Kolaborasi yang dimaksud bukan sekadar pertemuan meja bundar. Ini adalah ajakan untuk merevisi arah kebijakan agraria, memproteksi lahan pangan, memberdayakan petani lokal, serta memperkuat sistem pertanian berbasis kearifan lokal. Perlu ada peta jalan yang tegas tentang zona pertanian yang tak boleh dikonversi, insentif untuk petani yang mempertahankan lahan pangan, serta audit menyeluruh terhadap izin-izin perkebunan sawit yang sudah terlanjur diberikan.
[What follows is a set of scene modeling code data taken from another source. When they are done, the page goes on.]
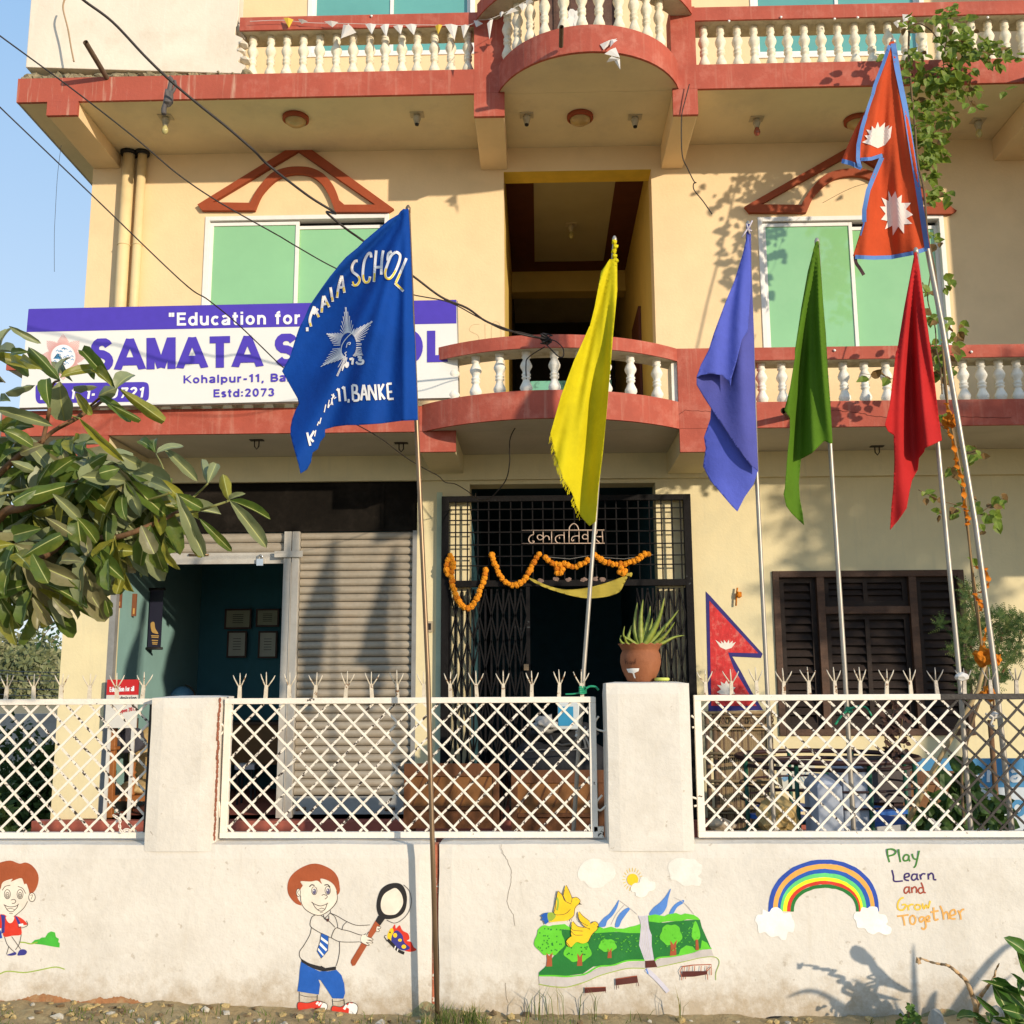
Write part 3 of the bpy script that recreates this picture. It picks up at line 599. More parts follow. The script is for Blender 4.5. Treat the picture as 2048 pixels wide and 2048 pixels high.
p = P(*I(712, 1345), yg-.03); mb = MB(); mb.box(p.x-.022, p.x+.022, p.y-.015, p.y+.01, p.z-.035, p.z+.02); q = bp(mb, 'padlock', mat('brass', (.35, .24, .14), .4, .2, 8, metal=.7), G1)
# wrought name in iron wire: traced strokes
nm = MB(); wy = yg-.03
def wire(mb, pts, r=.0055, sm=5, V=V5, Y=None, n=6):
    pp = cr([V(*p) for p in pts], sm) if sm else [V(*p) for p in pts]; mb.tube([P(p[0], p[1], Y if Y else wy) for p in pp], r, n)
for st in ([(235, 270), (238, 315)], [(238, 315), (195, 335), (175, 375), (185, 410), (215, 428), (240, 418), (243, 403), (220, 400)],
           [(360, 280), (362, 430)], [(440, 388), (432, 345), (400, 333), (375, 350), (355, 372), (315, 385), (288, 360), (292, 330), (325, 322), (360, 345)],
           [(470, 275), (470, 428)], [(630, 325), (570, 325), (525, 350), (522, 395), (550, 425), (585, 428)], [(570, 345), (573, 372)], [(630, 280), (633, 428)],
           [(695, 258), (695, 428)], [(695, 258), (705, 215), (740, 180), (770, 178), (800, 205), (815, 240), (818, 265)], [(823, 275), (823, 425)],
           [(823, 335), (780, 335), (740, 350), (727, 385), (745, 400), (757, 380)], [(935, 268), (938, 428)], [(935, 330), (895, 315), (868, 340), (880, 372), (930, 372)],
           [(1055, 268), (1050, 300), (1022, 335), (1000, 350)], [(1020, 355), (1090, 425)], [(1030, 343), (1115, 343)], [(1122, 272), (1130, 425)]):
    wire(nm, st, sm=5 if len(st) > 2 else 0)
for v, u0, u1 in ((262, 90, 1150), (432, 90, 1155)): wire(nm, [(u0, v), (u1, v-4)], .004, 0)
bp(nm, 'iron_lettering', mat('silver_rod', (.55, .42, .33), .5, .15, 20, metal=.3), G1)
# --- louvred wooden window on the ground floor right
W = thing('wooden_window', 'dark wooden louvred window with three bays', None); W.parent = BLD
x0, x1, z0, z1 = win_r1; y0 = YF-.02
xd1, xd2 = P(1647, 1300, YF).x, P(1833, 1300, YF).x; zm = Zp(1740, 1220, YF)
mb = MB(); f = .06
for b_ in ((x0, x0+f, z0, z1), (x1-f, x1, z0, z1), (x0+f, x1-f, z1-f, z1), (x0+f, x1-f, z0, z0+f)): mb.box(b_[0], b_[1], y0, YF+.1, b_[2], b_[3])
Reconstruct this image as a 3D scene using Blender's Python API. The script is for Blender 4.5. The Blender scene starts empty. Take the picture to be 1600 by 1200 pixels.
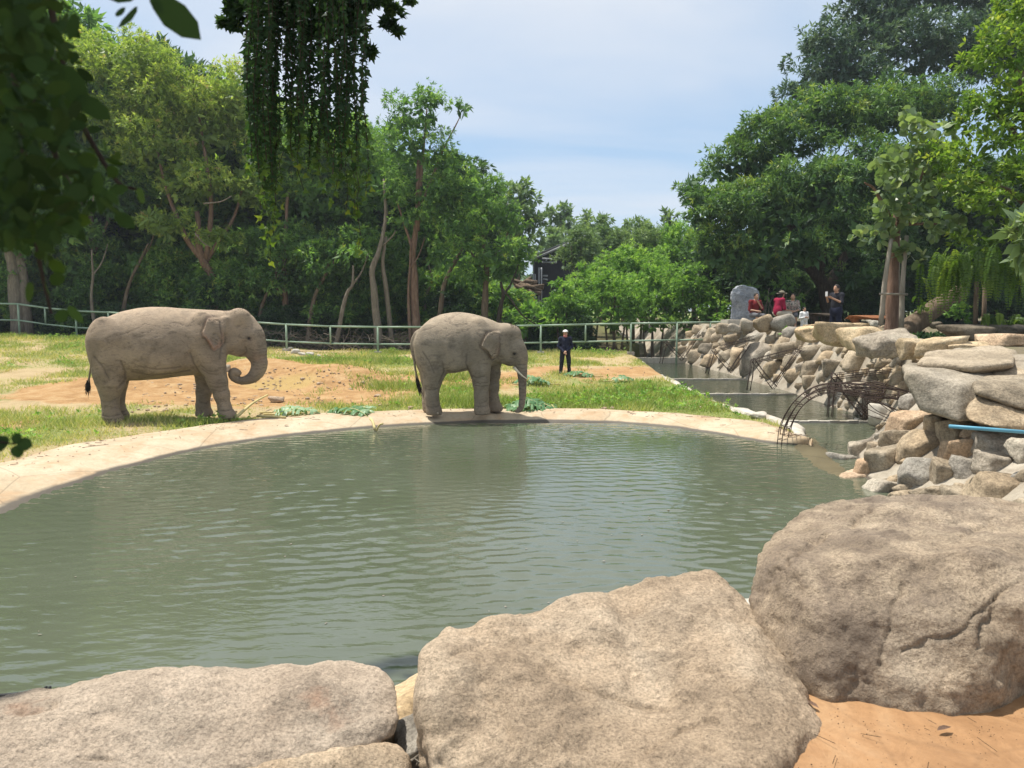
import bpy, bmesh, math, random
import numpy as np
from mathutils import Vector, Matrix

R = math.radians
S = bpy.context.scene
C = S.collection
rng = np.random.default_rng(7)
random.seed(7)

# ------------------------------------------------------------------ camera
PITCH = math.atan(115 / 1200)
EYE = np.array([0.0, 0.0, 2.2])
cam_d = bpy.data.cameras.new("camera")
cam = bpy.data.objects.new("camera", cam_d)
C.objects.link(cam)
cam.location = EYE
cam.rotation_euler = (R(90) - PITCH, 0, 0)
cam_d.lens = 27.0
cam_d.sensor_width = 36.0
cam_d.clip_start = 0.05
cam_d.clip_end = 2000
cam_d.dof.use_dof = True
cam_d.dof.focus_distance = 9.0
cam_d.dof.aperture_fstop = 6.5
S.camera = cam

# ------------------------------------------------------------------ sky, sun, exposure
SUN_DIR = Vector((-0.30, 0.17, 0.94)).normalized()      # towards the sun
sun_el = math.asin(SUN_DIR.z)
sun_az = math.atan2(SUN_DIR.x, SUN_DIR.y)
world = bpy.data.worlds.new("World")
S.world = world
world.use_nodes = True
wn, wl = world.node_tree.nodes, world.node_tree.links
wn.clear()
w_out = wn.new("ShaderNodeOutputWorld")
w_bg = wn.new("ShaderNodeBackground")
w_bg.inputs[1].default_value = 0.145
w_sky = wn.new("ShaderNodeTexSky")
w_sky.sky_type = 'NISHITA'
w_sky.sun_disc = False
w_sky.sun_elevation = sun_el
w_sky.sun_rotation = sun_az
w_sky.air_density = 1.0
w_sky.dust_density = 0.4
w_sky.ozone_density = 2.0
tc = wn.new("ShaderNodeTexCoord")
sep = wn.new("ShaderNodeSeparateXYZ")
wl.new(tc.outputs["Generated"], sep.inputs[0])
def wmath(op, a, b=None):
    n = wn.new("ShaderNodeMath"); n.operation = op
    for i, v in enumerate((a, b)):
        if v is None: continue
        if isinstance(v, (int, float)): n.inputs[i].default_value = v
        else: wl.new(v, n.inputs[i])
    return n.outputs[0]
zc = wmath('ADD', wmath('MAXIMUM', sep.outputs[2], 0.0), 0.16)
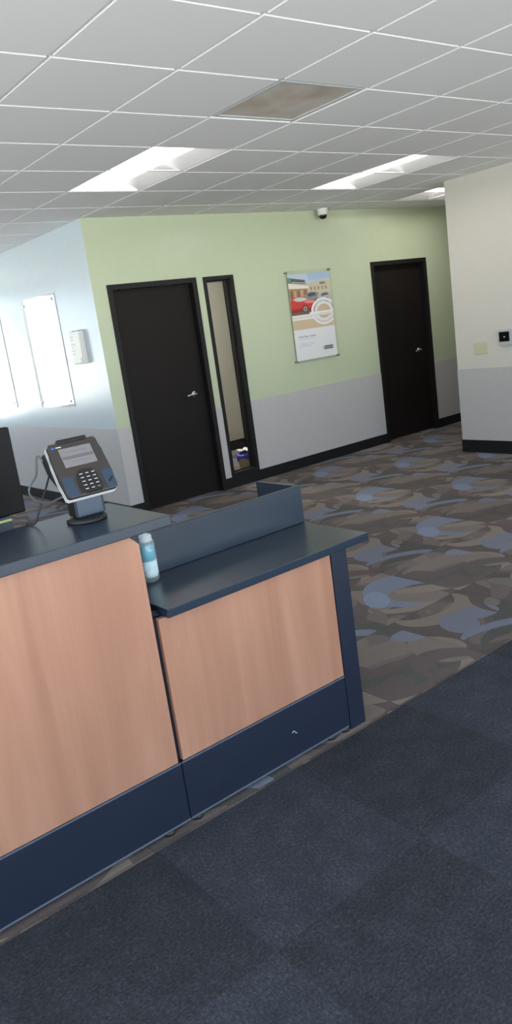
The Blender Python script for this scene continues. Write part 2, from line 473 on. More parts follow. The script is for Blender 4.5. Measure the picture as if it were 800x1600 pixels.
# baseboards
def base_run(name, boxes):
    bm = new()
    for b in boxes: add_box(bm, *b, .003, 2)
    struct(name, bm, M['black_base'])
bt_ = .010
base_run('baseboard_back', [(BW-bt_, D1[0], GW-bt_, GW, 0, BASE), (D1[1], D2[0], GW-bt_, GW, 0, BASE), (D2[1], XR, GW-bt_, GW, 0, BASE)])
base_run('baseboard_side', [(BW-bt_, BW, GW, YB, 0, BASE)])
base_run('baseboard_right', [(CW-bt_, CW, YF, CE+bt_, 0, .135), (CW, XR, CE, CE+bt_, 0, .135)])
base_run('baseboard_office', [(BW+.12, 6.46, OY-bt_, OY, 0, .135)])

# ------------------------------------------------------------------ doors and sidelight
def lever(bm, x, y, z, sgn, L=.11):
    R = Matrix.Translation((x, y, z)) @ Matrix.Rotation(PI/2, 4, 'X')
    add_lathe(bm, [(0, 0), (.034, 0), (.034, .006), (.028, .012), (.013, .014), (.013, .050), (0, .050)], seg=24, mtx=R)
    add_tube(bm, spline([(x, y-.048, z), (x+sgn*.02, y-.054, z+.002), (x+sgn*.06, y-.052, z+.004), (x+sgn*L, y-.044, z-.004)], 6), .0095, 12)
    return bm

def make_door(name, x0, x1, ztop, hx):
    fw, d = .050, .100
    bm = new(); yl = GW+.055
    add_box(bm, x0+fw+.003, x1-fw-.003, yl, yl+.044, .010, ztop-fw-.003, .002, 1)
    dr = struct(name, bm, M['door'], (x0+fw, yl, 0))
    fb = new()
    for a, b in ((x0, x0+fw), (x1-fw, x1)): add_box(fb, a, b, GW-.014, GW+.112, 0, ztop, .003, 2)
    add_box(fb, x0+fw, x1-fw, GW-.014, GW+.112, ztop-fw, ztop, .003, 2)
    for a, b in ((x0+fw, x0+fw+.012), (x1-fw-.012, x1-fw)): add_box(fb, a, b, yl+.046, yl+.056, 0, ztop-fw)   # stops
    obj('door_frame', fb, M['door_frame'], dr)
    hb = new(); lever(hb, hx, yl, 1.045, -1); h = obj('door_handle', hb, M['chrome'], dr)
    h['label'] = 'chrome lever handle'
    kb = new()
    add_lathe(kb, [(0, 0), (.006, 0), (.006, .004), (0, .004)], seg=12, mtx=Matrix.Translation((hx, yl-.050, 1.045)) @ Matrix.Rotation(PI/2, 4, 'X'))
    obj('lock_cylinder', kb, M['steel'], h)
    for z in (.25, 1.1, 1.92):
        b = new(); add_lathe(b, [(0, 0), (.007, 0), (.007, .10), (0, .10)], (x0+fw+.001, yl-.004, z), 12); obj('hinge', b, M['steel'], dr)
    return dr
make_door('door_1', D1[0], D1[1], D1[2], 4.385)
make_door('door_2', D2[0], D2[1], D2[2], 7.90)

bm = new(); x0, x1, z0, z1 = SL; fw = .038
for a, b in ((x0, x0+fw), (x1-fw, x1)): add_box(bm, a, b, GW-.014, GW+.112, z0, z1, .003, 2)
for a, b in ((z0, z0+fw), (z1-fw, z1)): add_box(bm, x0+fw, x1-fw, GW-.014, GW+.112, a, b, .003, 2)
sl = struct('window_1', bm, M['door_frame'], (x0, GW, z0))
bm = new(); add_box(bm, x0+fw, x1-fw, GW+.066, GW+.072, z0+fw, z1-fw); obj('pane', bm, M['glass'], sl)
bm = new()
for yy in (GW+.054, GW+.072):
    for a, b in ((x0+fw, x0+fw+.012), (x1-fw-.012, x1-fw)): add_box(bm, a, b, yy, yy+.012, z0+fw, z1-fw)
    for a, b in ((z0+fw, z0+fw+.012), (z1-fw-.012, z1-fw)): add_box(bm, x0+fw+.012, x1-fw-.012, yy, yy+.012, a, b)
obj('glazing_bead', bm, M['door_frame'], sl)

# outer windows: aluminium frames and panes (behind the viewer and in the area left of the blue wall; left-wall ones are added)
def outer_window(name, y, a0, a1, z0, z1):
    bm = new(); f = .05
    for a, b in ((a0, a0+f), (a1-f, a1)): add_box(bm, a, b, y, y+.12, z0, z1)
    for a, b in ((z0, z0+f), (z1-f, z1)): add_box(bm, a0+f, a1-f, y, y+.12, a, b)
    o = struct(name, bm, M['steel'], (a0, y, z0))
    bm = new(); add_box(bm, a0+f, a1-f, y+.055, y+.061, z0+f, z1-f); obj('pane', bm, M['glass'], o)
k = 2
for w in FW: outer_window('window_%d' % k, YF-.12, *w); k += 1
for w in BWN: outer_window('window_%d' % k, YB, *w); k += 1
for a0, a1, z0, z1 in ADDED_LWN:  # the added left-wall windows
    bm = new(); f = .05; x = XL-.12
    for a, b in ((a0, a0+f), (a1-f, a1)): add_box(bm, x, x+.12, a, b, z0, z1)
    for a, b in ((z0, z0+f), (z1-f, z1)): add_box(bm, x, x+.12, a0+f, a1-f, a, b)
    o = struct('window_%d' % k, bm, M['steel'], (x, a0, z0))
    bm = new(); add_box(bm, x+.055, x+.061, a0+f, a1-f, z0+f, z1-f); obj('pane', bm, M['glass'], o); k += 1

# ------------------------------------------------------------------ ceiling fittings
def troffer(i, j, along, label, lens, group):
    """2 x 4 ft recessed troffer: sloped long sides, lit lens between; (i,j) = first cell"""
    w, L = (T, 2*T) if along == 'y' else (2*T, T)
    x0, y0 = GX+i*T, GY+j*T; cx, cy = x0+w/2, y0+L/2
    t = thing('ceiling_light', label, 'light', (cx, cy, ZC), group)
    hw, hl, ins, up = T/2-.010, T-.010, .115, .065
    R = Matrix.Translation((cx, cy, ZC)) @ (Matrix.Identity(4) if along == 'y' else Matrix.Rotation(PI/2, 4, 'Z'))
    bm = new(); th = .004
    for s in (-1, 1):      # sloped reflectors
        pts = [(s*hw, .004), (s*(hw-ins), up), (s*(hw-ins), up+th), (s*(hw+.002), .004+th)]
        add_prism(bm, pts, 'y', -hl, hl, mtx=R)
    obj('reflector', bm, M['reflector'], t)
    bm = new()
    for s in (-1, 1): add_box(bm, -hw, hw, s*hl-.002, s*hl+.002, .004, up+.012, mtx=R)
    add_box(bm, -hw+ins-.01, hw-ins+.01, -hl, hl, up+.012, up+.05, mtx=R)
    obj('housing', bm, M['white_paint'], t)
    bm = new(); n = 14     # slightly bowed lens
    for a in range(n):
        u0, u1 = -1+2*a/n, -1+2*(a+1)/n; q = hw-ins
        f = bm.faces.new([bm.verts.new(R @ Vector((u*q, y, up+.004-.022*(1-u*u)))) for u, y in ((u0, -hl+.004), (u1, -hl+.004), (u1, hl-.004), (u0, hl-.004))]); f.smooth = True
    bmesh.ops.remove_doubles(bm, verts=bm.verts, dist=.0005)
    obj('lens', bm, lens, t)
    return t
g = 'recessed ceiling lights'
troffer(2, 2, 'y', 'lit ceiling light nearest the blue wall, left of the other two', M['lens'], g)
troffer(6, 2, 'y', 'lit ceiling light over the middle of the room, in line with the dome camera', M['lens'], g)
troffer(9, 4, 'x', 'lit ceiling light partly cut off by the end of the cream wall', M['lens'], g)
troffer(5, 8, 'y', 'added unseen ceiling light inside the office behind the green wall', M['added_office_lens'], g)  # unseen lamp added to brighten the office wall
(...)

Di sisi lain, masyarakat juga perlu didorong untuk kembali melihat nilai strategis dari ketahanan pangan. Edukasi mengenai pentingnya menjaga lahan pangan dan diversifikasi pertanian perlu ditanamkan sejak dini, tidak hanya kepada petani, tapi juga kepada generasi muda.

 

Menimbang Ulang Arah Pembangunan

Kalimantan Barat bukan hanya tentang sawit. Ia adalah rumah bagi ratusan etnis, budaya, dan tradisi yang menjadikan tanah sebagai ibu—bukan sekadar komoditas. Oleh karena itu, pendekatan terhadap pembangunan seharusnya tidak melulu soal ekonomi makro, tapi juga harus mempertimbangkan kelangsungan hidup masyarakat di akar rumput.

Langkah ke depan tak harus menghapus sawit sama sekali. Yang dibutuhkan adalah keseimbangan. Sawit bisa tetap menjadi bagian dari lanskap ekonomi, tapi tidak boleh menyingkirkan pertanian pangan yang menjadi fondasi utama ketahanan wilayah. Dengan pengaturan zonasi, insentif yang adil, dan pengawasan ketat terhadap izin serta praktik perusahaan, jalan tengah bisa ditemukan.

 

Menjaga Tanah, Menjaga Masa Depan

Apa jadinya bila suatu hari kita harus mengimpor beras dari luar negeri karena seluruh lahan kita telah ditanami sawit? Apa jadinya jika generasi mendatang tak lagi mengenal rasa padi lokal karena benihnya pun punah?

Pertanyaan-pertanyaan ini bukan sekadar retorika. Mereka adalah sinyal peringatan yang harus dijawab hari ini, sebelum semuanya terlambat. Sawit memang menggoda, tapi tanah yang bisa menumbuhkan pangan jauh lebih berharga dari emas sekalipun.

Semoga suara Richardus Giring dan para pejuang lingkungan lainnya tak tenggelam di tengah riuhnya mesin-mesin berat di kebun-kebun sawit. Karena pada akhirnya, bukan hanya soal ekonomi, ini soal masa depan.